We knew the kids would be in the feels over being away at Christmas, so we planned a big Christmas day surprise for them. We woke up to our sweet, beautifully decorated tree bathed in candle light. Presley had been crocheting some ornaments in preparation, and we created a few other small homemade ornaments. It was simple and beautiful and perfect. We exchanged a few small gifts and enjoyed our traditional monkey bread. 

Then we hopped in the car and drove for an hour up the mountain, with the snow steadily getting deeper as the time went on. The kids had never seen snow this deep, and the excitement from the backseat was about to bubble over. We hopped out of the car at an empty sports field into several feet of snow. And…waited. Finally we heard the distant jingle of bells, and all jaws dropped as a horse-drawn sleigh came gliding around the corner. We hopped in and set off for a magical journey through the woods, with the sun glittering off the fresh layer of snow and a little Michael Buble playing in the background. By the time we got back to the car everyone was thoroughly frozen, and ready to head back home for our dinner of chicken parmesan. 

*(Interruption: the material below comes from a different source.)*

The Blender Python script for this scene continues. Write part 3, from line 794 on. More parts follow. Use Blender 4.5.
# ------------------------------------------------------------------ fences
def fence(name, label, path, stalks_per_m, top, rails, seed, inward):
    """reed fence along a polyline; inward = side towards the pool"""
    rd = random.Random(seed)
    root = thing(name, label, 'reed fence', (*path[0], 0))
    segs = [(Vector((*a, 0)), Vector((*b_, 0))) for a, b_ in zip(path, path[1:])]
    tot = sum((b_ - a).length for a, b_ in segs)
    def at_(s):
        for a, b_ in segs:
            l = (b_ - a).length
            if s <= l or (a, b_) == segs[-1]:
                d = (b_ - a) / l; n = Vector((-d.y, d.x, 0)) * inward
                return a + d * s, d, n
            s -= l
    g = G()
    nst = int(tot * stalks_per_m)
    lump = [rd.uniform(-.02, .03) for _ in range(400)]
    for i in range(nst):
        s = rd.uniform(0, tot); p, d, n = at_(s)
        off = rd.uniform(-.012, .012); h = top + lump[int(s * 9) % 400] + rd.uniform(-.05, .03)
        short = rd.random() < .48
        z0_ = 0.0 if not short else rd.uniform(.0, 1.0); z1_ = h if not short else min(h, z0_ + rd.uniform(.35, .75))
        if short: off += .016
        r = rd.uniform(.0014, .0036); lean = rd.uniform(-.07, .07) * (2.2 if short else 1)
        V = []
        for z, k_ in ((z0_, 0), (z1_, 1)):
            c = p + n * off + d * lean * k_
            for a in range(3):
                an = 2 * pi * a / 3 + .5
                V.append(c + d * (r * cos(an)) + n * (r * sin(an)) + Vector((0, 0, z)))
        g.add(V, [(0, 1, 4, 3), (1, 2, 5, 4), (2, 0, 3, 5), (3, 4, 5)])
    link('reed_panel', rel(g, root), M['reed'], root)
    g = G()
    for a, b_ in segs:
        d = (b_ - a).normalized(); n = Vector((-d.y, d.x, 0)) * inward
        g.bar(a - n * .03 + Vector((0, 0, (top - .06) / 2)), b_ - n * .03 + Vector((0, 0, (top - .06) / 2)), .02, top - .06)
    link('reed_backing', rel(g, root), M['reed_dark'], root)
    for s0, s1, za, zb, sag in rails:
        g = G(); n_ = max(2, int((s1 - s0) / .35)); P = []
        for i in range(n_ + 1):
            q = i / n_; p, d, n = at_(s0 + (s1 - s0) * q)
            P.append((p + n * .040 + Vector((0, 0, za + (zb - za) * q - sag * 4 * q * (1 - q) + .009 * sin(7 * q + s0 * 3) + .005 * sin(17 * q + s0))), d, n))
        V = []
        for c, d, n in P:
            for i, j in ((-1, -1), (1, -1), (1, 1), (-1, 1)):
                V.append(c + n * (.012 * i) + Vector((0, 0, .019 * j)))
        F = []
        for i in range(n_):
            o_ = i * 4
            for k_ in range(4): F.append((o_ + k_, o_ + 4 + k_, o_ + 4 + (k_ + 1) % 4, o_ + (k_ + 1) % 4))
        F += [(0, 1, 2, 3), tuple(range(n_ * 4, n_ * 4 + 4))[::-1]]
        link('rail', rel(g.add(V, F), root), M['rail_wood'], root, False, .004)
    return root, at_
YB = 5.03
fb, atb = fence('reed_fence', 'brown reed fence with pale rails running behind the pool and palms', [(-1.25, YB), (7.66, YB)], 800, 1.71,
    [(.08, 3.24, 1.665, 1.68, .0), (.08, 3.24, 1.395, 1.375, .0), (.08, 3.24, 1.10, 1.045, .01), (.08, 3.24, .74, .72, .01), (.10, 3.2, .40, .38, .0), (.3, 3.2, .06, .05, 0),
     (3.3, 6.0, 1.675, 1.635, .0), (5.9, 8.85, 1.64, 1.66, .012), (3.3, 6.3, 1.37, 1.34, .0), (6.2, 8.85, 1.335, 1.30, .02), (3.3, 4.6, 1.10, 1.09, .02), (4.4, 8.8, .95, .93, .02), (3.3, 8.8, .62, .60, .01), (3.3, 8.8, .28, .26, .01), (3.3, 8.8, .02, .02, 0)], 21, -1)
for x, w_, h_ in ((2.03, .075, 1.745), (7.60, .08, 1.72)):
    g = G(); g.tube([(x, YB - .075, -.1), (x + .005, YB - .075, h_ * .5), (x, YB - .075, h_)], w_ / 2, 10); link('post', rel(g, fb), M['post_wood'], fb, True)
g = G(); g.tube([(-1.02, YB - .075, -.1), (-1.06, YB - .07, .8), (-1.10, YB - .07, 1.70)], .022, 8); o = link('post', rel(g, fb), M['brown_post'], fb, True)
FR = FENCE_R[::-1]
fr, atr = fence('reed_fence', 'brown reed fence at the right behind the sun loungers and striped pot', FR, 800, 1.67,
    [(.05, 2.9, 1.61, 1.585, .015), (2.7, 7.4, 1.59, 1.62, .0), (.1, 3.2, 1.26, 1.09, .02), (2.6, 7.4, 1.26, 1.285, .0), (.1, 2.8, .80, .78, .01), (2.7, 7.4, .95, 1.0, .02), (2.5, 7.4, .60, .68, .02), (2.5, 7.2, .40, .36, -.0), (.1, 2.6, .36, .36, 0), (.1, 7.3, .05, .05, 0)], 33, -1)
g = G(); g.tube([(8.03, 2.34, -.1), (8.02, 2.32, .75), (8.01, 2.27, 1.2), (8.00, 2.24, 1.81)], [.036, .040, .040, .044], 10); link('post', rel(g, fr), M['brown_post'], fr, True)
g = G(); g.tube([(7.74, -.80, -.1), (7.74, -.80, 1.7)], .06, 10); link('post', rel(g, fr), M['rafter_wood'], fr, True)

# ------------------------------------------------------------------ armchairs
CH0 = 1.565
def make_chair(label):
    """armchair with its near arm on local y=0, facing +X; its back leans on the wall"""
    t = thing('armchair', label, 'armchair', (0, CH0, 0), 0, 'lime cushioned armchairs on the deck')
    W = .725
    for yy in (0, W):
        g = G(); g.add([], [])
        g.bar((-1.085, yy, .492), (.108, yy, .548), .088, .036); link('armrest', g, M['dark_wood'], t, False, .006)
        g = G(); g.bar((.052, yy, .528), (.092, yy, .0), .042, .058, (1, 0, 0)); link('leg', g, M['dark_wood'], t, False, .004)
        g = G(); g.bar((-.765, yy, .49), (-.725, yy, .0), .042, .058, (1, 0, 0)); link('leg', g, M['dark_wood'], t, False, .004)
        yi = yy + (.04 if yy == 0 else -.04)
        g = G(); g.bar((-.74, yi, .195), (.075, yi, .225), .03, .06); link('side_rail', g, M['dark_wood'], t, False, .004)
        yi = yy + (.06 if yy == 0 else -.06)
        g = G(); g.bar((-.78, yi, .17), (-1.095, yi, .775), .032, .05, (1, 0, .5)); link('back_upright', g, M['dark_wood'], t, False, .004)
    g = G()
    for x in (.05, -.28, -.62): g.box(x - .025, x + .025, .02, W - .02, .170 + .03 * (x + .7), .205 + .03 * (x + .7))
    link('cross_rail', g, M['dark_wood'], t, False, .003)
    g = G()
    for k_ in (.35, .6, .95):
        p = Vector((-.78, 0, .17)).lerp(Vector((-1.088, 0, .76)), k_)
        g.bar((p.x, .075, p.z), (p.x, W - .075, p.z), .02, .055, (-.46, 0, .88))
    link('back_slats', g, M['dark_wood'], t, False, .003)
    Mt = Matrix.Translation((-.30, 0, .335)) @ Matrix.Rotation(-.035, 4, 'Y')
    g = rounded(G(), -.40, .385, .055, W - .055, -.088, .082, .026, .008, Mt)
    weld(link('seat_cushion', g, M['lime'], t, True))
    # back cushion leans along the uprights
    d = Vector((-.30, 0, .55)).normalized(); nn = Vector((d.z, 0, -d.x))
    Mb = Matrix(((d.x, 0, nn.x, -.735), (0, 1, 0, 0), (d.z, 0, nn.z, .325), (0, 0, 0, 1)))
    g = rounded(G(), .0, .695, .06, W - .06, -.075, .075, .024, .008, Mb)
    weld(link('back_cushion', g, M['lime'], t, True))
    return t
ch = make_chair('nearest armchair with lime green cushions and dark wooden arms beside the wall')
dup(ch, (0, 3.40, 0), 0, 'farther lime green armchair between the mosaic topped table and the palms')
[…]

Overall, Austria was the most naturally beautiful place we’ve experienced on this trip. A little bit like Alaska, with the mountains reflecting on the glass top of the lakes and unspoilt woods everywhere you turn.  And any country in which we get to ride a cable car and a funicular gets five stars in our book. We can’t wait to experience the country sometime in the summer! We missed the family time and the events a whole lot, but we were also pretty content to celebrate the birth of Jesus in a quieter, simpler way. Who knows, maybe we won’t add back all of what we put aside this year.